Älter als das Grundgesetz sind die Diskussionen über Reichweite und Garantiegehalt der Religionsfreiheit. Die Frage, was das Grundrecht der Religionsfreiheit garantiert und welche religiösen Betätigungen Schutz genießen, blieb stets aktuell. Sie forderte die Rechtswissenschaft heraus, Spannungsfelder zwischen Religionsfreiheit und den Realitäten einer nicht mehr ausschließlich „christlich-abendländisch“ geprägten Gesellschaft zu bearbeiten.
Einen Ansatz zur „Grenzbestimmung“ der Religionsfreiheit bildet die sogenannte Kulturvölker- oder Kulturadäquanzformel. Sie wurde 1960 vom Bundesverfassungsgericht im sogenannten „Tabakfall“ bzw. „Ludendorffianer-Fall“ entwickelt und in späteren Entscheidungen zitiert. Das BVerfG führte aus, dass das Grundgesetz nur solche Glaubensbetätigungen schützt, die sich bei „heutigen Kulturvölkern“ auf Basis übereinstimmender sittlicher Grundanschauungen entwickelt haben. Gegen diese Verengung des Garantiegehalts regte sich früh Widerstand in der Literatur, und auch das BVerfG sendete später Signale, die als Abrücken von der Kulturvölkerformel gedeutet wurden. Dennoch gibt es weiterhin Meinungen, die an den Grundsätzen der Kulturadäquanz festhalten.

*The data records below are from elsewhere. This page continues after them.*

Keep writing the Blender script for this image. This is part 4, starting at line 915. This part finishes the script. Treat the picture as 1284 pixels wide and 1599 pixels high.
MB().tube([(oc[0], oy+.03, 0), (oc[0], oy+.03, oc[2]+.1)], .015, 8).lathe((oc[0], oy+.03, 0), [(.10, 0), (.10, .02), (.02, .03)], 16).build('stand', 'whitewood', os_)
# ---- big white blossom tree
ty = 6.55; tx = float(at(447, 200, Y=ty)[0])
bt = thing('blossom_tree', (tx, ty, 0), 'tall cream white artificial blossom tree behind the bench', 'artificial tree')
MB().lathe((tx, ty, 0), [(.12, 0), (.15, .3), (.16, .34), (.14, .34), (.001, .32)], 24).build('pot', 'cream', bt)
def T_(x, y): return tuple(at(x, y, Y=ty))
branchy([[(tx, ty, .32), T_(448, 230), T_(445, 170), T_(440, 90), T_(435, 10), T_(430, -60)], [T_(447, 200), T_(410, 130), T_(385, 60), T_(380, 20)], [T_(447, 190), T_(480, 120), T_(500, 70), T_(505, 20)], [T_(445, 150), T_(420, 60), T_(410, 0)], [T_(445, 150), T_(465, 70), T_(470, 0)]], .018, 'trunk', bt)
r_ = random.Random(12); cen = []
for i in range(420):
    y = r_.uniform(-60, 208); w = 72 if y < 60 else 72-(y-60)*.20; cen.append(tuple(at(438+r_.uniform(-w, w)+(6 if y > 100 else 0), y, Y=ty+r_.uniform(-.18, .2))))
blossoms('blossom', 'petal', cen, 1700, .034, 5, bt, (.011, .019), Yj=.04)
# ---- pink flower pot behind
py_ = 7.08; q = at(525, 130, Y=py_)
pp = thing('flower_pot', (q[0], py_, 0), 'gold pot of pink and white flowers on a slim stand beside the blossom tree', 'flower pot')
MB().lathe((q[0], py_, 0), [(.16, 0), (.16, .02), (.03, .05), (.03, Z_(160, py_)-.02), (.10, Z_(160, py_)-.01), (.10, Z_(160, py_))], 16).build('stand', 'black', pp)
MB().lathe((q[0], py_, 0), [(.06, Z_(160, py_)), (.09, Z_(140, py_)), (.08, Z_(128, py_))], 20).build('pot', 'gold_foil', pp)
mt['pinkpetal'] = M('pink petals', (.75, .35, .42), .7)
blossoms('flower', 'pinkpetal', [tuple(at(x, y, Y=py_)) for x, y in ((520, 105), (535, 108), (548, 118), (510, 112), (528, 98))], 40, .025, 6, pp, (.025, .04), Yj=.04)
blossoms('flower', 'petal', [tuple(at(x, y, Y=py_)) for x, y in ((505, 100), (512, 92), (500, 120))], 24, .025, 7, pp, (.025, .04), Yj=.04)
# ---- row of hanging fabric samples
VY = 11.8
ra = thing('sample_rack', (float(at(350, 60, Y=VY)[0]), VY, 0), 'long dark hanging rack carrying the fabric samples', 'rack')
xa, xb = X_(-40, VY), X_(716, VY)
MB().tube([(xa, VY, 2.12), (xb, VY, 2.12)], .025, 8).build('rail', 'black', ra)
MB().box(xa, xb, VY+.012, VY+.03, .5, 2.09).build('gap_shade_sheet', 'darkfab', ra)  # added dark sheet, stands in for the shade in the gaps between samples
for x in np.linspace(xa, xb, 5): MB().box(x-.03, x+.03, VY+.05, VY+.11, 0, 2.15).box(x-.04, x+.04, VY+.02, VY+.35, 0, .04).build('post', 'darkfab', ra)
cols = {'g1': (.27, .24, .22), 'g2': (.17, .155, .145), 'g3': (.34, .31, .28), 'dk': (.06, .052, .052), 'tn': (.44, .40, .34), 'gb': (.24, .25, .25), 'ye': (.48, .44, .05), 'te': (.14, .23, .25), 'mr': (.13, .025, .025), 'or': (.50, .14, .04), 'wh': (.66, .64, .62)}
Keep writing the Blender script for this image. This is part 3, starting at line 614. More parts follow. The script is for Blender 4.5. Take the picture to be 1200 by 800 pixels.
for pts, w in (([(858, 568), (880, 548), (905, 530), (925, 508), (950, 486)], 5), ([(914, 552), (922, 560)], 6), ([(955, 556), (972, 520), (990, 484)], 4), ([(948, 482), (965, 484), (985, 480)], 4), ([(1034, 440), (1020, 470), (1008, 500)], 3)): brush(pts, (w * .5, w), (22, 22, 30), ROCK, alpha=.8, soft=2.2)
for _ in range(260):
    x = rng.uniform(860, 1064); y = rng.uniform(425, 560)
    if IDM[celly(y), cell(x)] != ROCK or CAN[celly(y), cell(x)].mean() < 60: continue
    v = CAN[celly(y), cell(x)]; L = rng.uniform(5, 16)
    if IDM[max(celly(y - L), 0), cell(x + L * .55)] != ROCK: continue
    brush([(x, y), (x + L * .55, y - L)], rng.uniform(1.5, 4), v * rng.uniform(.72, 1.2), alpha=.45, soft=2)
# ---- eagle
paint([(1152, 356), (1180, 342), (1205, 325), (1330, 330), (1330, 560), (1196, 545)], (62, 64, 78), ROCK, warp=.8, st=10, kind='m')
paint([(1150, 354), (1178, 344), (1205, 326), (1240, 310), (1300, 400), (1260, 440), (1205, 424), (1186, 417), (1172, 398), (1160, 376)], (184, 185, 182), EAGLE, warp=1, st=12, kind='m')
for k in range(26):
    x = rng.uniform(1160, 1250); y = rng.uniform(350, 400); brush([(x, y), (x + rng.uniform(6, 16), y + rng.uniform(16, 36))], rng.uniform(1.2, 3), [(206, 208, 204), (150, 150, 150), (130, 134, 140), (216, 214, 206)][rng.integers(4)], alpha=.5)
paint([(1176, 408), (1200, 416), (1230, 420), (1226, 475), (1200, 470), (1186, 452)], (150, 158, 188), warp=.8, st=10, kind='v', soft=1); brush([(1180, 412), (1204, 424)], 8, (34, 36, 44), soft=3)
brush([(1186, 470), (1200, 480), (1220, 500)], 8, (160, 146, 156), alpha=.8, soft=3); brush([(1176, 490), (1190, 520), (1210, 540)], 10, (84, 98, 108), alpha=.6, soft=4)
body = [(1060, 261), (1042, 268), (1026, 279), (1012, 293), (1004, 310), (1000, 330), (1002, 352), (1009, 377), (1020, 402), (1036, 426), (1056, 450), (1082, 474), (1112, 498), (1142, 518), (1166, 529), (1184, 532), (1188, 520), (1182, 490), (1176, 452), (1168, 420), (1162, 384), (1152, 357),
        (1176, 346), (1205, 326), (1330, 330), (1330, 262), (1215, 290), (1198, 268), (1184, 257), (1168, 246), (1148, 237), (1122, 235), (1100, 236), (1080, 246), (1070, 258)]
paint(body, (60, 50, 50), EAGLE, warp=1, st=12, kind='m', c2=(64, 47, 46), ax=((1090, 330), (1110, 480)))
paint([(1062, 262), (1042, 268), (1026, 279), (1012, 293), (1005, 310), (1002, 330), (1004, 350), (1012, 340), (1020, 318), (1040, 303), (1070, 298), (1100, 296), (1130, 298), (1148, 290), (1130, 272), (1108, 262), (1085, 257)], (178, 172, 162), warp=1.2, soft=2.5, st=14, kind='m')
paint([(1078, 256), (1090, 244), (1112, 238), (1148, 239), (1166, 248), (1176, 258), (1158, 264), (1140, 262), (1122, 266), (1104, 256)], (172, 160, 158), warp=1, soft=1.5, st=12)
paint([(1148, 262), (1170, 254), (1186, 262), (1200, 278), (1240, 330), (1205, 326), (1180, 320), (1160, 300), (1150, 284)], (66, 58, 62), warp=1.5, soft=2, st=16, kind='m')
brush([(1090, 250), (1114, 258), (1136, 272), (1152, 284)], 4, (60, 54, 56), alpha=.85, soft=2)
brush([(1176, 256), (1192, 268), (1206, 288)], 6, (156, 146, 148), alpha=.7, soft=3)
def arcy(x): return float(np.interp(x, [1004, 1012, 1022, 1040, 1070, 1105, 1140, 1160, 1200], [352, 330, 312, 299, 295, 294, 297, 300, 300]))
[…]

Diese Arbeit beleuchtet das Meinungsbild zu Sinn und Schlüssigkeit der Kulturvölkerformel in Literatur und Rechtsprechung, analysiert die Positionen der letzten 60 Jahre und bewertet sie kritisch. Es wird untersucht, welche Bedeutung die Kulturadäquanz zur Lösung heutiger Konflikte zwischen Glaubensausübung und widerstreitenden Interessen hat. Abschließend werden alternative Ansätze zur Grenzbestimmung der Religionsfreiheit und deren Eignung diskutiert, gefolgt von einer Empfehlung zur Problemlösung.